How can teachers give our children the computer science skills they need and help build successful computer science programs within their schools? Here are a few possibilities:
●    Make a commitment – President Obama’s computer science initiative calls upon governors, mayors, non-profits, companies, foundations and education leaders to do all they can to make this “critical subject available” to all American students. Make the commitment to do your part.
●    Educate yourself – You literally cannot teach something you don’t clearly understand. Consider taking a class to bring your own computer skills up to date. Coding bootcamps are a good option because they pack a great deal of learning into a short timeframe.
●    Talk it up – Keep computer science topics alive in your classroom. Tell your students about the job opportunities available in the field. Point out all of the technology around you and ask them where they think it comes from. Relate the subjects you’re teaching – math and science particularly – to computer awareness whenever you can.
●    Bring CS to your school – Talk to your administrators or your school board.
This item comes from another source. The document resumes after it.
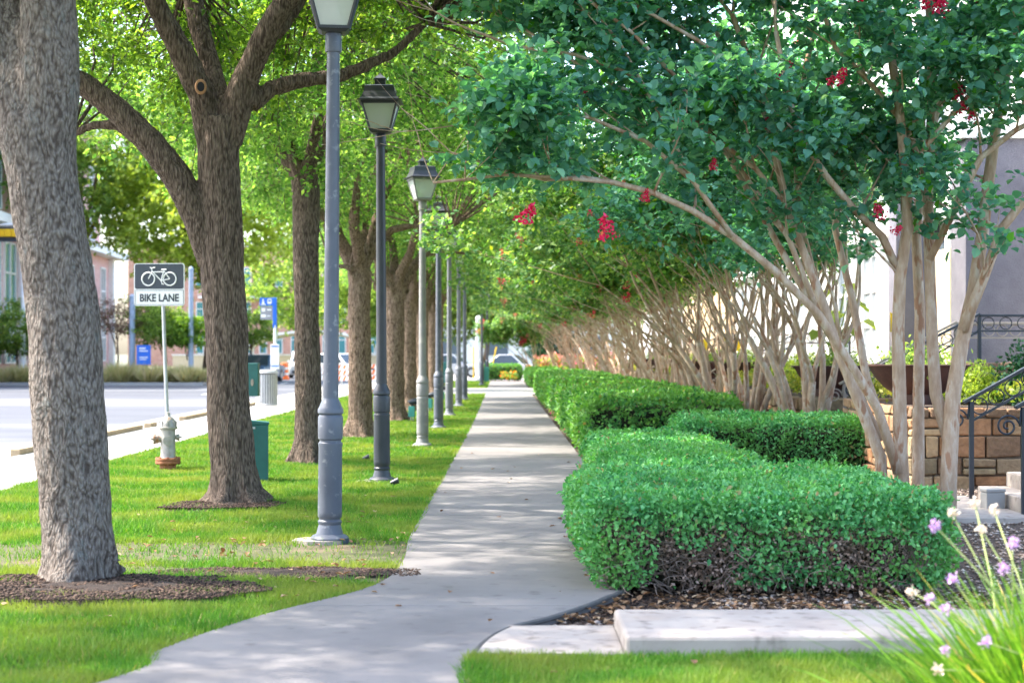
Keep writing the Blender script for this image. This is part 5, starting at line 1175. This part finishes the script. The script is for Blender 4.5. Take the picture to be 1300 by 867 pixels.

Emphasize the need for quality computer science education in your school. Share the facts you learned from this article, if it helps your argument.
●    Bring CS to your classroom – Even if computer science isn’t yet a part of your school’s curriculum, you can still make it part of your own classroom. Let your students do research on the computer, for instance. Have Lego robotics kits available for them to use. Find simple, age-appropriate coding games for them to play. There are lots of them out there!

As a nation, we have the opportunity to alter the course of history for our children. Teachers and business owners, working together, can help ensure that the generation of children who are in school right now get the computer science training they need and deserve. Together, our contributions can pave the way toward a better future for our children and our county.